Let me explain. I have very little tolerance (or desire to use) visual programming environments, or "CASE tools", or very dynamic languages that permit "rapid prototyping". I'm talking about something that will help while I'm trying to solve hard problems embedded within lots of other code during "real" software development.
Basically I want the ability to access all of the supporting code and boilerplate that I've written in order to express my problem from within a prototyping environment. Having to re-implement things inside Isabelle is a pain, particularly if I'm dealing with problems that are linked to the way things are represented. I have to re-build all of the structures in another language just to be able to re-state the problem I'm trying to solve.
So I want to be able to instantiate a prototyping environment exactly where I would currently just write a stub. I want to be able to see visualisations of data easily. I'd like to be able to do some of the things that I do with the REPL. I'd like to be able to easily save and re-run test cases. So far, so pedestrian.
And this is where it starts to get more interesting. I want to be able to write partial specifications. In this kind of "exploratory programming" - I want to be able to start to apply "fuzzy" constraints until they become clearer in my head, mixing them with valid program code. I think a good way to do this would be to employ some of the techniques from Qualitative Spatial and Temporal Reasoning. These could be quite simple things, for example: "this value gets bigger over time", "this event is going to occur before this one", and when dealing with complex data structures - "this value exists inside this other one".

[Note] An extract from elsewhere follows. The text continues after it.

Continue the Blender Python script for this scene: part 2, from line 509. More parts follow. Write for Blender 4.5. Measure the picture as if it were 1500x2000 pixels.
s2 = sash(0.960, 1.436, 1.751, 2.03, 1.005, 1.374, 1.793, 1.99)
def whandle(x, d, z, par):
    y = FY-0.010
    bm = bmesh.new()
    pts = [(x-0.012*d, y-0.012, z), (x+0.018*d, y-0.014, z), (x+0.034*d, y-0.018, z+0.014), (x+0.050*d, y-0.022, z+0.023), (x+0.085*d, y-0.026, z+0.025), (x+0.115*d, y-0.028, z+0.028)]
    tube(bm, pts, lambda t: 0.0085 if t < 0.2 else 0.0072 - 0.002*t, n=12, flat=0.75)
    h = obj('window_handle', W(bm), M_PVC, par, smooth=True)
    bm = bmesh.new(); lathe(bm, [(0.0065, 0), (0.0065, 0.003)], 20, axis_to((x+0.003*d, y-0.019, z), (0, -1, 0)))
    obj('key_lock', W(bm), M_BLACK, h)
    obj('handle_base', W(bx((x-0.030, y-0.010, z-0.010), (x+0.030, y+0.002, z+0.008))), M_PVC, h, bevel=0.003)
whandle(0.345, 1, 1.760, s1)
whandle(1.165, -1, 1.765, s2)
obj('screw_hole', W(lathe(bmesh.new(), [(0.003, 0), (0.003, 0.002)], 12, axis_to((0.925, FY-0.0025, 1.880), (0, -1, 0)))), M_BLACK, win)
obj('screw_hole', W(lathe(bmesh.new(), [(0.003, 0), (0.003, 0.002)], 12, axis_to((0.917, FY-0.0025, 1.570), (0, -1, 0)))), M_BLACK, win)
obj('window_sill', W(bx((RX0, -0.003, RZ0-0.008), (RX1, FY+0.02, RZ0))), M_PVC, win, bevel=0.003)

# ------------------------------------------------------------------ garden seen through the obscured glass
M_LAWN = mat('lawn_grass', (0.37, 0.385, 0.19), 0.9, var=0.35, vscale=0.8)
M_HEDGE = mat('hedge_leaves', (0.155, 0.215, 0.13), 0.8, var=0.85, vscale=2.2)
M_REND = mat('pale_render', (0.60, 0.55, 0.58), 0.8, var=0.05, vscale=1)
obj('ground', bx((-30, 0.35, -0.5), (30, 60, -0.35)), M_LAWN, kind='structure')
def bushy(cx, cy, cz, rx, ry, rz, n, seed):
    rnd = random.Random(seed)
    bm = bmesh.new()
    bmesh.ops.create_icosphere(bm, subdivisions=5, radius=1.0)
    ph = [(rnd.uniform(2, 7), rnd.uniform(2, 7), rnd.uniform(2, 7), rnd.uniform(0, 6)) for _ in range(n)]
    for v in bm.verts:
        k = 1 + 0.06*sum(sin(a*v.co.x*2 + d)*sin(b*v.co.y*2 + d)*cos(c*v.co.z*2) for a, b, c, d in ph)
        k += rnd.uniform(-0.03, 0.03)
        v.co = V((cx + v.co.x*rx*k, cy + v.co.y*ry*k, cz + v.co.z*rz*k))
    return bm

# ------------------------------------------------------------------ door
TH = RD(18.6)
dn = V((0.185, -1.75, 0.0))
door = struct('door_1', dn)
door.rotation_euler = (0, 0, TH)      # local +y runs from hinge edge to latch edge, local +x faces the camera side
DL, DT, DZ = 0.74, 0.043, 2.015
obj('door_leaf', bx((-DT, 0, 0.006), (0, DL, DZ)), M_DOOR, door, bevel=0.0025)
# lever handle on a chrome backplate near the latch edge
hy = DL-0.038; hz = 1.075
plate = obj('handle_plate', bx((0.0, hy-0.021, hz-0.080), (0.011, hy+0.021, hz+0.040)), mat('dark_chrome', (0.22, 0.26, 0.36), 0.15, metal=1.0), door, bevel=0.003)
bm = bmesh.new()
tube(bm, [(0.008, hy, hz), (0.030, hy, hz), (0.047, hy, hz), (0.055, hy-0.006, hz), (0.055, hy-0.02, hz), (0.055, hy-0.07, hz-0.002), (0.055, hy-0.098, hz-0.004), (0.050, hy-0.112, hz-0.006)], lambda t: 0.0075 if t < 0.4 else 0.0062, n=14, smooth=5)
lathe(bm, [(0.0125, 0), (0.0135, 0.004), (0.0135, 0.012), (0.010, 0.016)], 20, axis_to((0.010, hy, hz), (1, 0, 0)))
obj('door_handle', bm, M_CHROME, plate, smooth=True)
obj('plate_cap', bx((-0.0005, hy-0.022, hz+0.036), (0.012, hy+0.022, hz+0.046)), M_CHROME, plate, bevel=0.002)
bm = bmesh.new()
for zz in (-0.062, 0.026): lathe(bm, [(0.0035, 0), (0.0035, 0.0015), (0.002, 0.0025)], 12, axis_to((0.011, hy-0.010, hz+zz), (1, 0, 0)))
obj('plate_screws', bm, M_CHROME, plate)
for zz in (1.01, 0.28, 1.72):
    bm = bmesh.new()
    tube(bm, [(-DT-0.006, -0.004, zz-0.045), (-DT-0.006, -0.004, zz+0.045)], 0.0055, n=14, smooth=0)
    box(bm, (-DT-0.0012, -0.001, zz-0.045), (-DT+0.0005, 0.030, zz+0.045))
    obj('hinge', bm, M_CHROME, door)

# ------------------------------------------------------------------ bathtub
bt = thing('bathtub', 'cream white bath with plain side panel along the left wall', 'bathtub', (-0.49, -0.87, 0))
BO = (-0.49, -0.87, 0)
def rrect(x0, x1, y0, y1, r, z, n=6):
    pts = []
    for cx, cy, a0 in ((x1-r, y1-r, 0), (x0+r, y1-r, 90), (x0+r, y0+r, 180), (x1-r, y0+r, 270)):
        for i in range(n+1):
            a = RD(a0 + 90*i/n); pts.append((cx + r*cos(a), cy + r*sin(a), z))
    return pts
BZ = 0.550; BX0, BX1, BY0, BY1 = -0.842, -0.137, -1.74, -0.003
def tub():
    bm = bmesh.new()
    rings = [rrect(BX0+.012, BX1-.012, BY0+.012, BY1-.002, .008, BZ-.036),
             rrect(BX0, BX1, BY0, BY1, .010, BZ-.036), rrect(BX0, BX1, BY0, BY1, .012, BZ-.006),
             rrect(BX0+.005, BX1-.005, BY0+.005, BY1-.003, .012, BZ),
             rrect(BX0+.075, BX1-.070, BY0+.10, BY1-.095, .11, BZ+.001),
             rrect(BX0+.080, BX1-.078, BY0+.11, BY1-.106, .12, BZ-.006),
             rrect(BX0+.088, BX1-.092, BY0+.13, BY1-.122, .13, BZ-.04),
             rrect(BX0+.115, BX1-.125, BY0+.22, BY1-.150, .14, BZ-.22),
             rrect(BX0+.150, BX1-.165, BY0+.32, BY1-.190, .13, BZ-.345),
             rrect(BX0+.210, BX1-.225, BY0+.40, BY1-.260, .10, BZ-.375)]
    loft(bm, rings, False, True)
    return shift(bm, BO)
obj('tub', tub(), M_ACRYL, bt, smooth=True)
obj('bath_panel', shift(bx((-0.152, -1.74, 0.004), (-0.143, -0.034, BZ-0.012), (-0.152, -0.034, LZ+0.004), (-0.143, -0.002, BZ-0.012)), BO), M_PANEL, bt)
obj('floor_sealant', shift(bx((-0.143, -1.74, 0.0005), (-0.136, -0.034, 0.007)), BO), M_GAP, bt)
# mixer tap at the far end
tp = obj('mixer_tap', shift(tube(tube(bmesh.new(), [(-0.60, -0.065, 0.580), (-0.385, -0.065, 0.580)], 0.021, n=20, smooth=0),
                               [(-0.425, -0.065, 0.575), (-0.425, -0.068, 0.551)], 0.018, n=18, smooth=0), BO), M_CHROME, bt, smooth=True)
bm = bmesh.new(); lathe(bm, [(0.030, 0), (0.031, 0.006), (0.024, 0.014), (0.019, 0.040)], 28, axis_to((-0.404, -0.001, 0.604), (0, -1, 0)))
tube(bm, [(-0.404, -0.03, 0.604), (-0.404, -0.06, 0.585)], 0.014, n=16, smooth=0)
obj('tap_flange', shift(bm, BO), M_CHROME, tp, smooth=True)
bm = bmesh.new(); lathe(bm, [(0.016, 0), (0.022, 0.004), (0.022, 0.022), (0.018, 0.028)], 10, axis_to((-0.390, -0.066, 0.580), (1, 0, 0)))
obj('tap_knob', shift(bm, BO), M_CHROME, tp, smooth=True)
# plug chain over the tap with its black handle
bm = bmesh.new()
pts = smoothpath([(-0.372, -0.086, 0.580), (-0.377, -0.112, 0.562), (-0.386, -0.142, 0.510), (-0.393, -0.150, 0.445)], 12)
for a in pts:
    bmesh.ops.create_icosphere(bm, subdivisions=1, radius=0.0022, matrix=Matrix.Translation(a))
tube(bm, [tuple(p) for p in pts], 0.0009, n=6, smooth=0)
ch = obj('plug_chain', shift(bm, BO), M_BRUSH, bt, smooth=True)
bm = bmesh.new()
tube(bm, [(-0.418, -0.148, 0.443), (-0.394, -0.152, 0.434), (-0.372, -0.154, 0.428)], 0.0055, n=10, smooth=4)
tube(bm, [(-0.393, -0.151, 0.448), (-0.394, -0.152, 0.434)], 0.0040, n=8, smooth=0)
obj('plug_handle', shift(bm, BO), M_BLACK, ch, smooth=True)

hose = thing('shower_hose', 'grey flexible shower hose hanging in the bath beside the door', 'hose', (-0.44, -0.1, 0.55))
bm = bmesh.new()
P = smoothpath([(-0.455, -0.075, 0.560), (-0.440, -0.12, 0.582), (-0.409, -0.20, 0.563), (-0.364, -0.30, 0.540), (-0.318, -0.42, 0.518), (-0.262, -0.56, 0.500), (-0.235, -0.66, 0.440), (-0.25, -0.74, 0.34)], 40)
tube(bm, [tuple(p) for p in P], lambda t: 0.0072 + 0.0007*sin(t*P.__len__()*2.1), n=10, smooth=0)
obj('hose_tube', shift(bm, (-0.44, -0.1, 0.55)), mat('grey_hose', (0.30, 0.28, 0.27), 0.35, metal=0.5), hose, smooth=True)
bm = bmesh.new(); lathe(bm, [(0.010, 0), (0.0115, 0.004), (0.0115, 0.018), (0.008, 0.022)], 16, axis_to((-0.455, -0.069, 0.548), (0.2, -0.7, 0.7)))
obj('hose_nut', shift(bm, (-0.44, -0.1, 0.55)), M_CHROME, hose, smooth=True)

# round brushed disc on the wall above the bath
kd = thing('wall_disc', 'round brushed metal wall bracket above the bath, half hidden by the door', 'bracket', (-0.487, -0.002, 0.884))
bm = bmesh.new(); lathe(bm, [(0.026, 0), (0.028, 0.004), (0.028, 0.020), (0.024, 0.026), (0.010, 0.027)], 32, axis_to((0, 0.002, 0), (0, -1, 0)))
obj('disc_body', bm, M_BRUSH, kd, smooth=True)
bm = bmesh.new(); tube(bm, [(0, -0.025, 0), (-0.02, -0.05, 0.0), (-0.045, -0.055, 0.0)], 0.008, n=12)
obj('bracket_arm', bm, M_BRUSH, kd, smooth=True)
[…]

None of this would be directly executable, naturally, but with a range of visualisation options and some consistency checking, it would give you an ability to interact with a partially-written program in ways that you would otherwise start to do manually in a REPL. Taking some of the QSTR statements and deriving some new facts from them would be useful too - if I have a bit of code saying that x gets bigger over time, then perhaps it could tell me that this means that y will get smaller over time. It could draw me a pretty graph! By being able to mix "real" code with these kinds of qualitative statements, I think you could start to get some interesting results. I think the trick would be to integrate it into a compiler so that it's not necessary to do this in a "dynamic" way - the stuff that is not directly executable just gets compiled into some code that implements the prototyping environment.
That's the first feature that I think would improve my life. It would serve as a (metaphorical) "red ball" to throw against the wall while you try to solve a hard problem.

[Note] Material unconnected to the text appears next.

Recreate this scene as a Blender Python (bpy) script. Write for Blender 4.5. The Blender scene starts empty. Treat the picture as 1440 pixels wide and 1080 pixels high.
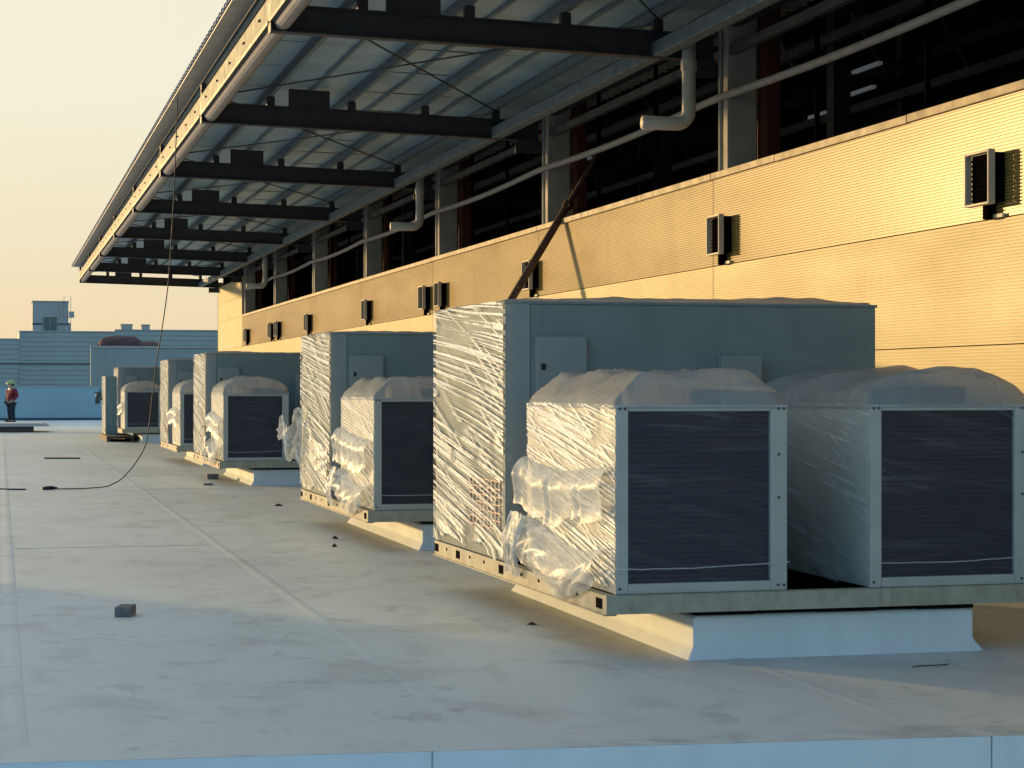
import bpy, bmesh, math, random
from mathutils import Vector, noise, Matrix
random.seed(7)
SC = bpy.context.scene
COL = SC.collection
R = math.radians

# ------------------------------------------------------------------ camera, sky, sun, exposure
cam_d = bpy.data.cameras.new('camera')
cam = bpy.data.objects.new('camera', cam_d)
COL.objects.link(cam)
cam.location = (0, 0, 1.5)
cam.rotation_euler = (R(90), 0, -math.atan(720/2850))
cam_d.sensor_width = 36.0
cam_d.lens = 36.0*2850/1440
cam_d.shift_y = 5/1440
cam_d.clip_start = 0.1
cam_d.clip_end = 6000
SC.camera = cam

SUN_K, SUN_EL = 1.5, 5.1
az = math.atan2(-1.0, SUN_K)                 # clockwise from +Y
world = bpy.data.worlds.new('World')
SC.world = world
world.use_nodes = True
wn = world.node_tree
bg = wn.nodes['Background']
sky = wn.nodes.new('ShaderNodeTexSky')
sky.sky_type = 'NISHITA'
sky.sun_disc = False
sky.sun_elevation = R(SUN_EL)
sky.sun_rotation = az
sky.altitude = 50
sky.air_density = 1.0
sky.dust_density = 1.0
sky.ozone_density = 3.0
# pale evening haze round the sun, thinning smoothly into the blue sky away from it
sd = Vector((math.sin(az)*math.cos(R(SUN_EL)), math.cos(az)*math.cos(R(SUN_EL)), math.sin(R(SUN_EL))))
w_tc = wn.nodes.new('ShaderNodeTexCoord')
w_dot = wn.nodes.new('ShaderNodeVectorMath'); w_dot.operation = 'DOT_PRODUCT'
w_dot.inputs[1].default_value = sd
wn.links.new(w_tc.outputs['Generated'], w_dot.inputs[0])
w_f = wn.nodes.new('ShaderNodeMapRange'); w_f.interpolation_type = 'SMOOTHSTEP'
w_f.inputs[1].default_value = 0.0; w_f.inputs[2].default_value = 0.74; w_f.inputs[4].default_value = .97
wn.links.new(w_dot.outputs['Value'], w_f.inputs[0])
w_sep = wn.nodes.new('ShaderNodeSeparateXYZ'); wn.links.new(w_tc.outputs['Generated'], w_sep.inputs[0])
w_z = wn.nodes.new('ShaderNodeMapRange'); w_z.interpolation_type = 'SMOOTHSTEP'
w_z.inputs[1].default_value = -.01; w_z.inputs[2].default_value = .17
wn.links.new(w_sep.outputs['Z'], w_z.inputs[0])
w_hz = wn.nodes.new('ShaderNodeMix'); w_hz.data_type = 'RGBA'
wn.links.new(w_z.outputs[0], w_hz.inputs[0])
w_hz.inputs[6].default_value = (1.10, .86, .555, 1)
w_hz.inputs[7].default_value = (1.20, 1.125, .85, 1)
w_mx = wn.nodes.new('ShaderNodeMix'); w_mx.data_type = 'RGBA'
wn.links.new(w_f.outputs[0], w_mx.inputs[0])
wn.links.new(sky.outputs[0], w_mx.inputs[6]); wn.links.new(w_hz.outputs[2], w_mx.inputs[7])
wn.links.new(w_mx.outputs[2], bg.inputs[0])
bg.inputs[1].default_value = 0.15

sun_d = bpy.data.lights.new('sun', 'SUN')
sun_d.energy = 1.0
sun_d.angle = R(1.6)
sun_d.color = (1.0, 0.64, 0.26)
sun = bpy.data.objects.new('sun', sun_d)
COL.objects.link(sun)
sun.rotation_euler = sd.to_track_quat('Z', 'Y').to_euler()

vs = SC.view_settings
vs.view_transform = 'Standard'
vs.look = 'None'
vs.exposure = 2.3
vs.gamma = 1.0
vs.use_curve_mapping = False
SC.cycles.transparent_max_bounces = 16

# ------------------------------------------------------------------ helpers
class MB:
    """collects shapes, links them as ONE mesh object"""
    def __init__(s):
        s.v, s.f, s.uv, s.smooth = [], [], None, False
    def box(s, x0, x1, y0, y1, z0, z1):
        n = len(s.v)
        s.v += [(x0,y0,z0),(x1,y0,z0),(x1,y1,z0),(x0,y1,z0),(x0,y0,z1),(x1,y0,z1),(x1,y1,z1),(x0,y1,z1)]
        s.f += [tuple(n+i for i in q) for q in ((0,3,2,1),(4,5,6,7),(0,1,5,4),(1,2,6,5),(2,3,7,6),(3,0,4,7))]
        return s
    def hexa(s, lo, hi):
        """lo, hi: 4 corners each, counter-clockwise seen from above"""
        n = len(s.v)
        s.v += list(lo)+list(hi)
        s.f += [tuple(n+i for i in q) for q in ((0,3,2,1),(4,5,6,7),(0,1,5,4),(1,2,6,5),(2,3,7,6),(3,0,4,7))]
        return s
    def tube(s, pts, r, n=10, caps=True):
        pts = [Vector(p) for p in pts]
        rs = r if isinstance(r, (list, tuple)) else [r]*len(pts)
        base = len(s.v)
        a = None
        for i, p in enumerate(pts):
            t = (pts[min(i+1,len(pts)-1)]-pts[max(i-1,0)]).normalized()
            if a is None:
                a = t.cross(Vector((0,0,1)))
                if a.length < 1e-3: a = t.cross(Vector((1,0,0)))
            else:
                a = a-t*a.dot(t)
            a.normalize()
            b = a.cross(t)
            for k in range(n):
                q = 2*math.pi*k/n
                s.v.append(tuple(p+a*(math.cos(q)*rs[i])+b*(math.sin(q)*rs[i])))
        for i in range(len(pts)-1):
            for k in range(n):
                k2 = (k+1) % n
                s.f.append((base+i*n+k, base+i*n+k2, base+(i+1)*n+k2, base+(i+1)*n+k))
        if caps:
            s.f.append(tuple(base+k for k in range(n))[::-1])
            s.f.append(tuple(base+(len(pts)-1)*n+k for k in range(n)))
        return s
    def grid(s, fn, nu, nv, uvfn=None):
        base = len(s.v)
        uvs = []
        for j in range(nv+1):
            for i in range(nu+1):
                s.v.append(tuple(fn(i/nu, j/nv)))
                if uvfn: uvs.append(uvfn(i/nu, j/nv))
        for j in range(nv):
            for i in range(nu):
                a = base+j*(nu+1)+i
                s.f.append((a, a+1, a+nu+2, a+nu+1))
        if uvfn:
            if s.uv is None: s.uv = {}
            for k, u in enumerate(uvs): s.uv[base+k] = u
        s.smooth = True
        return s
    def extrude_y(s, prof, y0, y1, close=False):
        """profile list of (x, z), swept along y"""
        base = len(s.v); n = len(prof)
        s.v += [(x, y0, z) for x, z in prof]+[(x, y1, z) for x, z in prof]
        for i in range(n if close else n-1):
            j = (i+1) % n
            s.f.append((base+i, base+j, base+n+j, base+n+i))
        if close:
            s.f.append(tuple(base+i for i in range(n))[::-1]); s.f.append(tuple(base+n+i for i in range(n)))
        return s
    def mesh(s, name):
        me = bpy.data.meshes.new(name)
        me.from_pydata(s.v, [], s.f)
        if s.uv is not None:
            l = me.uv_layers.new(name='UVMap')
            for lp in me.loops:
                l.data[lp.index].uv = s.uv.get(lp.vertex_index, (0,0))
        if s.smooth:
            for p in me.polygons: p.use_smooth = True
        bm = bmesh.new(); bm.from_mesh(me)
        if not s.smooth and not getattr(s, 'open_sheet', False): bmesh.ops.recalc_face_normals(bm, faces=bm.faces)
        bm.to_mesh(me); bm.free()
        return me
    def build(s, name, mat, parent=None, bevel=0.0, loc=None, seg=2):
        return link(name, s.mesh(name), mat, parent, bevel, loc, seg)

def link(name, me, mat, parent=None, bevel=0.0, loc=None, seg=2):
    if mat is not None and not me.materials: me.materials.append(mat)
    o = bpy.data.objects.new(name, me)
    COL.objects.link(o)
    if parent is not None: o.parent = parent
    if loc is not None: o.location = loc
    if bevel:
        m = o.modifiers.new('bevel', 'BEVEL'); m.width = bevel; m.segments = seg; m.limit_method = 'ANGLE'; m.angle_limit = R(40)
    return o

def tag(o, label, cat, group=None):
    o['label'] = label; o['category'] = cat
    if group: o['group'] = group
    return o
def thing(name, label, cat, loc=(0,0,0), rz=0.0, group=None):
    o = bpy.data.objects.new(name, None)
    o.empty_display_size = 0.3
    COL.objects.link(o); o.location = loc; o.rotation_euler = (0,0,rz)
    return tag(o, label, cat, group)
def struct(o):
    o['kind'] = 'structure'; return o
def nz(x, y, z=0.0): return noise.noise(Vector((x, y, z)))

# ------------------------------------------------------------------ materials
def nodes_of(name):
    m = bpy.data.materials.new(name); m.use_nodes = True
    nt = m.node_tree
    return m, nt, nt.nodes['Principled BSDF']
def N(nt, t, **kw):
    n = nt.nodes.new(t)
    for k, v in kw.items(): setattr(n, k, v)
    return n
def L(nt, a, b): nt.links.new(a, b)
def mixrgb(nt, fac, a, b, blend='MIX'):
    n = N(nt, 'ShaderNodeMix', data_type='RGBA', blend_type=blend)
    for sock, val in ((n.inputs[0], fac), (n.inputs[6], a), (n.inputs[7], b)):
        if hasattr(val, 'is_linked') or hasattr(val, 'links'): L(nt, val, sock)
        elif isinstance(val, (tuple, list)): sock.default_value = (*val, 1) if len(val) == 3 else val
        else: sock.default_value = val
    return n.outputs[2]
def ramp(nt, src, a, b):
    n = N(nt, 'ShaderNodeMapRange'); n.clamp = True
    n.inputs[1].default_value = a; n.inputs[2].default_value = b
    L(nt, src, n.inputs[0]); return n.outputs[0]
def noise_n(nt, vec, scale, detail=4, rough=.55, dist=0.0):
    n = N(nt, 'ShaderNodeTexNoise'); n.inputs['Scale'].default_value = scale
    n.inputs['Detail'].default_value = detail; n.inputs['Roughness'].default_value = rough; n.inputs['Distortion'].default_value = dist
    if vec is not None: L(nt, vec, n.inputs['Vector'])
    return n.outputs['Fac']
def mapping(nt, vec, scale=(1,1,1), rot=(0,0,0)):
    n = N(nt, 'ShaderNodeMapping'); n.inputs['Scale'].default_value = scale; n.inputs['Rotation'].default_value = rot
    L(nt, vec, n.inputs['Vector']); return n.outputs[0]
def wpos(nt): return N(nt, 'ShaderNodeNewGeometry').outputs['Position']
def opos(nt): return N(nt, 'ShaderNodeTexCoord').outputs['Object']

def mat(name, col, rough=.6, metal=0.0, var=.25, scale=3.0, bump=0.0, bscale=40, spec=.5, stretch=(1,1,1), dirt=None):
    m, nt, p = nodes_of(name)
    vec = mapping(nt, wpos(nt), stretch)
    f = noise_n(nt, vec, scale, 6)
    f = ramp(nt, f, .3, .7)
    c2 = tuple(max(0, c*(1-var)) for c in col)
    out = mixrgb(nt, f, c2, col)
    if dirt:
        g = ramp(nt, noise_n(nt, mapping(nt, wpos(nt), (1,1,.35)), scale*2.3, 8, .65), .52, .72)
        out = mixrgb(nt, g, out, dirt)
    L(nt, out, p.inputs['Base Color'])
    rr = N(nt, 'ShaderNodeMapRange'); L(nt, f, rr.inputs[0]); rr.inputs[3].default_value = min(1, rough*1.15); rr.inputs[4].default_value = rough*.88
    L(nt, rr.outputs[0], p.inputs['Roughness'])
    p.inputs['Metallic'].default_value = metal
    p.inputs['Specular IOR Level'].default_value = spec
    if bump:
        b = N(nt, 'ShaderNodeBump'); b.inputs['Strength'].default_value = bump; b.inputs['Distance'].default_value = .01
        L(nt, noise_n(nt, vec, bscale, 5), b.inputs['Height']); L(nt, b.outputs[0], p.inputs['Normal'])
    return m

def emit(name, col, strength):
    m, nt, p = nodes_of(name)
    p.inputs['Base Color'].default_value = (.8,.8,.8,1)
    p.inputs['Emission Color'].default_value = (*col, 1); p.inputs['Emission Strength'].default_value = strength
    return m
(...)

The second is a fairly simple extension: generate tests, specifications and documentation based on this prototyping process. By including your compiler in the prototyping process, it seems like you are actually starting to capture a whole bunch of useful information.
If I specified that A comes before B, then surely there are some useful tests (what happens if B comes before A, for example?). If I made some statement about the depth of a tree versus the number of iterations through a piece of code, then that might be an interesting test or profiling metric.
From a documentation standpoint, it seems like you could generate some useful documentation that provides insight into how a "difficult" piece of code actually works, because hopefully it would be possible to capture some of the rationale and the intuitive problem solving process that led to the eventual solution. By keeping track of the revisions made inside the prototyping environment, you essentially have a record of the "story" of the code as it becomes more concrete.
While it would probably be a reasonable amount of work, it's certainly not impossible. I believe the minimal set of functionality that would actually make this a useful feature would be quite small. I think this could be a "killer app" for some programming language - as long as the rest of the language was sane, I think I could be convinced to make a switch.